Sunday, December 18, 2011

The Personal as Political

The act of watching television is done in a private and domestic space; while the act of watching cinema is done in a public space. The same can be said about video -- the materiality of video indicate watching something that is private and amateurish (therefore more real?) The final essay I am working on will compare the often excluded early video experiments by Godard to early feminist video art. Like Godard, artists like Joan Jonas and Martha Rosler used video/television to produce work that deconstructed language of image by pointing the camera on their own body. For Godard his focus is on cinematic and television images, while Jonas and Rosler focus on stereotypical representations of their own images -- as women. Their own bodies, their presence in their videos, as well as the materiality of videotapes created a (personal) political framework that challenge then deconstruct then construct what an image is.

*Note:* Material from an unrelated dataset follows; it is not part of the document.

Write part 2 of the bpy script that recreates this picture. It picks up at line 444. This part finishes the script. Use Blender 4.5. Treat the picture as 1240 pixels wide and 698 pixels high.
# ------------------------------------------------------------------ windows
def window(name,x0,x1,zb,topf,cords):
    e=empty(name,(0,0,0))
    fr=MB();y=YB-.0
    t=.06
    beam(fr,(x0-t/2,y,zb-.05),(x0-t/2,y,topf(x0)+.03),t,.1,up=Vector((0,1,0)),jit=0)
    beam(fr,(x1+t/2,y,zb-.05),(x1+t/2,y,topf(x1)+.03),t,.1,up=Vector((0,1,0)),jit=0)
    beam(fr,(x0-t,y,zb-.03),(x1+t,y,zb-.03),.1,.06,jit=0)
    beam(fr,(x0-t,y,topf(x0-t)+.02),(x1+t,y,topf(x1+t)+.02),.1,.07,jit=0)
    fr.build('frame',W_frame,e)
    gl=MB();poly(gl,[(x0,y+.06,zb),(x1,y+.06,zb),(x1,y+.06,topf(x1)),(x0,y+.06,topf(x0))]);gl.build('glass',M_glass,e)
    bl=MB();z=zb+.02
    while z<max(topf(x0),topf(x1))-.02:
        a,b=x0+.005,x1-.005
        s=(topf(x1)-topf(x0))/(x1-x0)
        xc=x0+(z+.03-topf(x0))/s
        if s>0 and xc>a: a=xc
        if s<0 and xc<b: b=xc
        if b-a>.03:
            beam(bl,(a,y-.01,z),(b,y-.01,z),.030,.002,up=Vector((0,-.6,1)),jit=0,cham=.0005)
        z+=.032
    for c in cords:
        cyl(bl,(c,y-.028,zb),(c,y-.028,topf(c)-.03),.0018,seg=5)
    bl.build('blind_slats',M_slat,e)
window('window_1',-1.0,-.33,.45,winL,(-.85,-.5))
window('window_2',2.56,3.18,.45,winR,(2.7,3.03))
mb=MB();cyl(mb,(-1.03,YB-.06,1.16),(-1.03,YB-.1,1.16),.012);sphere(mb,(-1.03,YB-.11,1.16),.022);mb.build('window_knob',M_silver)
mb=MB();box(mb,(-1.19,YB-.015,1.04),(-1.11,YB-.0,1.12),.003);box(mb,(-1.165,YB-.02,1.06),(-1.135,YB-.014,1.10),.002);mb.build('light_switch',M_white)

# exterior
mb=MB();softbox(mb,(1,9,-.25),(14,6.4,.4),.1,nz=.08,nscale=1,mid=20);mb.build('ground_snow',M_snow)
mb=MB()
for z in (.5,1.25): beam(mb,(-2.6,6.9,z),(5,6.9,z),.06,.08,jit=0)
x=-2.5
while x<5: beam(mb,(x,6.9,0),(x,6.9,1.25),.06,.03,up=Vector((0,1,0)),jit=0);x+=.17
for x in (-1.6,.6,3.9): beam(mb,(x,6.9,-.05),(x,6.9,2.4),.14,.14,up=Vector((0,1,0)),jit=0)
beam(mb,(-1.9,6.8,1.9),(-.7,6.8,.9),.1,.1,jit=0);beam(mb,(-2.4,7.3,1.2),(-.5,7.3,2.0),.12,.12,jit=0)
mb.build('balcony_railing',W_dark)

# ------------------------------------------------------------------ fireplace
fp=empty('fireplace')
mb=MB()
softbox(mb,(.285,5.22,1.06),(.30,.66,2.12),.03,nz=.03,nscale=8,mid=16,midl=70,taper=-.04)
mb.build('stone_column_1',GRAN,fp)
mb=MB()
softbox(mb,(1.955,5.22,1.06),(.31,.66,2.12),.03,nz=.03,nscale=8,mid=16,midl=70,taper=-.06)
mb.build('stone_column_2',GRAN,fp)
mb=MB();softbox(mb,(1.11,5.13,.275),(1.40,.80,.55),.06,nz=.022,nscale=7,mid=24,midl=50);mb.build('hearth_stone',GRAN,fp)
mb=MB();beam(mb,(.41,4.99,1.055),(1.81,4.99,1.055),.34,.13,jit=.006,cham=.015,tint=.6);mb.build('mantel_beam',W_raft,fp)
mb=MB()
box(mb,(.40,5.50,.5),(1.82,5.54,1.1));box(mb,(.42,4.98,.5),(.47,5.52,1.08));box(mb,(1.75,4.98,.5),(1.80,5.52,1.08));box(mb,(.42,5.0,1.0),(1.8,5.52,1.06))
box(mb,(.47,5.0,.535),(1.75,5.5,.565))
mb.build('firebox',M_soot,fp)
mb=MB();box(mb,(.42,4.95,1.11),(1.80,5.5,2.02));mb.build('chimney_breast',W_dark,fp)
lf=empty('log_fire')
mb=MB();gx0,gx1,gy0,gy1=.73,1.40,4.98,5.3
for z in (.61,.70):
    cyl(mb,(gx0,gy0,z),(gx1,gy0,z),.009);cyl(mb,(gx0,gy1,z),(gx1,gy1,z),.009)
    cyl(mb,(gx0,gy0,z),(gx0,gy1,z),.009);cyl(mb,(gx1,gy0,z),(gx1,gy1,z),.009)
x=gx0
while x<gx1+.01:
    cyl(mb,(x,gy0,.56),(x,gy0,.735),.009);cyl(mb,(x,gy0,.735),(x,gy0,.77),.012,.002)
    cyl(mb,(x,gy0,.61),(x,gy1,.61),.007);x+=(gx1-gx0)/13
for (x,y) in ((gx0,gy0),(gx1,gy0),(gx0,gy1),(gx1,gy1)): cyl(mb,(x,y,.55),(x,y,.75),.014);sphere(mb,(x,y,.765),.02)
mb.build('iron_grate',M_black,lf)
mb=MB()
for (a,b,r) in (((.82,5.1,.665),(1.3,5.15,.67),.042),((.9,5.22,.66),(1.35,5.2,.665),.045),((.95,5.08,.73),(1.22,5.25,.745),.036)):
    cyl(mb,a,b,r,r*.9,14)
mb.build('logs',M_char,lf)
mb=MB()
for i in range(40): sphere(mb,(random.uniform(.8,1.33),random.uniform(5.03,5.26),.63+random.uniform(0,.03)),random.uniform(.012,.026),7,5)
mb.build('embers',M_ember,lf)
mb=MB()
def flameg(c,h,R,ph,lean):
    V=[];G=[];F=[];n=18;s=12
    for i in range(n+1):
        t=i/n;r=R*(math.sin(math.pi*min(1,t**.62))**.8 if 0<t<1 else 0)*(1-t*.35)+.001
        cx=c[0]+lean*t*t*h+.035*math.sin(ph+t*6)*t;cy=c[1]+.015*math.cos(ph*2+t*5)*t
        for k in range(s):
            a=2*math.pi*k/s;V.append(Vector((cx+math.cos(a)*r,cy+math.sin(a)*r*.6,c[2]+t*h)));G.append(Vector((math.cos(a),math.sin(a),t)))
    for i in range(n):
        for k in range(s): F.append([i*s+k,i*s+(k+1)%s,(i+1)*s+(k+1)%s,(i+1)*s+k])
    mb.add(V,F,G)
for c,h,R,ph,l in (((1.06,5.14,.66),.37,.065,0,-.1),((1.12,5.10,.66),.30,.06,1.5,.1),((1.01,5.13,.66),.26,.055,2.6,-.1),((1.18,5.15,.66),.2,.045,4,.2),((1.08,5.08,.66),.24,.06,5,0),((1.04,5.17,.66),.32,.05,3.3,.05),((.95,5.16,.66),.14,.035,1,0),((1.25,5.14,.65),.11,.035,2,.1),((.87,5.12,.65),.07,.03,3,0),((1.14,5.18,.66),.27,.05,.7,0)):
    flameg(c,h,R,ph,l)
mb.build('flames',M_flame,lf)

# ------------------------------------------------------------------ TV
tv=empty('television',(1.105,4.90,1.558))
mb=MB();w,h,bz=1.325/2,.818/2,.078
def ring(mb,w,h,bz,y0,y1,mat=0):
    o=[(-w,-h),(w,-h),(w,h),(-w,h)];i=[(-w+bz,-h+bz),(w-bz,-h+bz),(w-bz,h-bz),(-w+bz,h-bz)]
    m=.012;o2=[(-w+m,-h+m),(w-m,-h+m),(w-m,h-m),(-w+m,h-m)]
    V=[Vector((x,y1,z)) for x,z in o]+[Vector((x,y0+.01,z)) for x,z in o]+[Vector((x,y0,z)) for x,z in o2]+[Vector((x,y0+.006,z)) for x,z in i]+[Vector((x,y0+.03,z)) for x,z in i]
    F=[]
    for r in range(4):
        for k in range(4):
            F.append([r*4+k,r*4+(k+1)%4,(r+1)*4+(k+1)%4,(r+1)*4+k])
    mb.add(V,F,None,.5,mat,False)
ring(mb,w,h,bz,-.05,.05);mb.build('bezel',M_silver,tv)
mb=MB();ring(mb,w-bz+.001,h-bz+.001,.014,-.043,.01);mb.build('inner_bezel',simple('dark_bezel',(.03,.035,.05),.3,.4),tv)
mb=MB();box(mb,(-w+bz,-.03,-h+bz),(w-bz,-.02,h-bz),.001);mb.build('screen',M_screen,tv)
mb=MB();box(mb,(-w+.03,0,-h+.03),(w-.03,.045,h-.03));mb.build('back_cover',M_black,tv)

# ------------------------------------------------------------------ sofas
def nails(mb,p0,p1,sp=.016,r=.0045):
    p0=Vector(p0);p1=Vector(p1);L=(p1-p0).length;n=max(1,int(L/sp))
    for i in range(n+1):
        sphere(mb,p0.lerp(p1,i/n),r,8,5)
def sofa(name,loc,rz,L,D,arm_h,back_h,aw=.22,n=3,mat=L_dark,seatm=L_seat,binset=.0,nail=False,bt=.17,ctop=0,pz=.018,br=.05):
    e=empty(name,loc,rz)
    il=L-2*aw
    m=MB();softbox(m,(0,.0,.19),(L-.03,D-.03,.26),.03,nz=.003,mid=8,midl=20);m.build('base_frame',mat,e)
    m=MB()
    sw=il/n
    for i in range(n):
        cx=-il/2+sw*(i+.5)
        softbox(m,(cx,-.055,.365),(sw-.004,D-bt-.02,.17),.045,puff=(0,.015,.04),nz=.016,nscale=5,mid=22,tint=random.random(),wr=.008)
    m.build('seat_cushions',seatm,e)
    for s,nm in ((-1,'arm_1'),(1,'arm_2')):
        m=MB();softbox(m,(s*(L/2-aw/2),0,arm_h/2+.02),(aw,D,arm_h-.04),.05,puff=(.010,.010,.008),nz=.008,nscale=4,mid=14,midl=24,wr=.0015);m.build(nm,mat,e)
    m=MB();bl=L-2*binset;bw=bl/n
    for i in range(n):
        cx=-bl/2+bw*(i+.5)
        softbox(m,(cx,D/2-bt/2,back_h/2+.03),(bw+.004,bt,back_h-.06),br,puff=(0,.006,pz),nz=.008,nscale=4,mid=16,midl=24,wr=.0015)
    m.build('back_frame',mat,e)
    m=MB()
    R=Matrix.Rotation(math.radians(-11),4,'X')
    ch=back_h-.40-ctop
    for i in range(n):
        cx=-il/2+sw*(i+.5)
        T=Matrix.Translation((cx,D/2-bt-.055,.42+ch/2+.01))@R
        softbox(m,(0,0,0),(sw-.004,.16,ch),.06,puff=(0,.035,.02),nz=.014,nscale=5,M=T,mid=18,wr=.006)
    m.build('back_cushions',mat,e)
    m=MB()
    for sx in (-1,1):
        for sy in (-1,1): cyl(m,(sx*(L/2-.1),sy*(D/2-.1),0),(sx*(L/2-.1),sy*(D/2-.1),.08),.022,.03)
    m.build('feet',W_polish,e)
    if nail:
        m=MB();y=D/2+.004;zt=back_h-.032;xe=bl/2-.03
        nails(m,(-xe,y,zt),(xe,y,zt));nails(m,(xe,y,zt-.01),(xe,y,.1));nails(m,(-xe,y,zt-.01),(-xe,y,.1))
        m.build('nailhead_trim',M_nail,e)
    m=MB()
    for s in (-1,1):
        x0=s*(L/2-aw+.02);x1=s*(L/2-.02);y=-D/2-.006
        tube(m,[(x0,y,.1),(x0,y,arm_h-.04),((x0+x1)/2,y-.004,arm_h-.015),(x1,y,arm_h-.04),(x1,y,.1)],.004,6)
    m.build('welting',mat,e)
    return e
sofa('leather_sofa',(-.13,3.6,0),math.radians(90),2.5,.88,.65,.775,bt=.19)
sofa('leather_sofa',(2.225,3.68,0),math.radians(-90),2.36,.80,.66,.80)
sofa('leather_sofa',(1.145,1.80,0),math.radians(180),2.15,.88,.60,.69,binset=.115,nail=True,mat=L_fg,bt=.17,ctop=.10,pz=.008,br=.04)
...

My focus will be on Godard's Soft & Hard and the beginning/end sequence of Numero Deux; and I will mainly look at Joan Jonas' 1972 video piece Vertical Roll, and other feminist videos such as Martha Rosler's Semiotics of the Kitch and Hermine Freed's Art Herstory. I am also focusing and tie in Rosalind Krauss' article "Video: The Aesthetics of Narcissism." Krauss' main argument is that video is a psychological medium, not a physical one: "video's real medium is a psychological situation, the very terms of which are to withdraw attention from an external object -- an Other -- and invest it in the Self." I would like to argue that video -- although having a narcissist view -- is a physical medium, one that ages and disintegrates over time just like oneself (and personal sphere).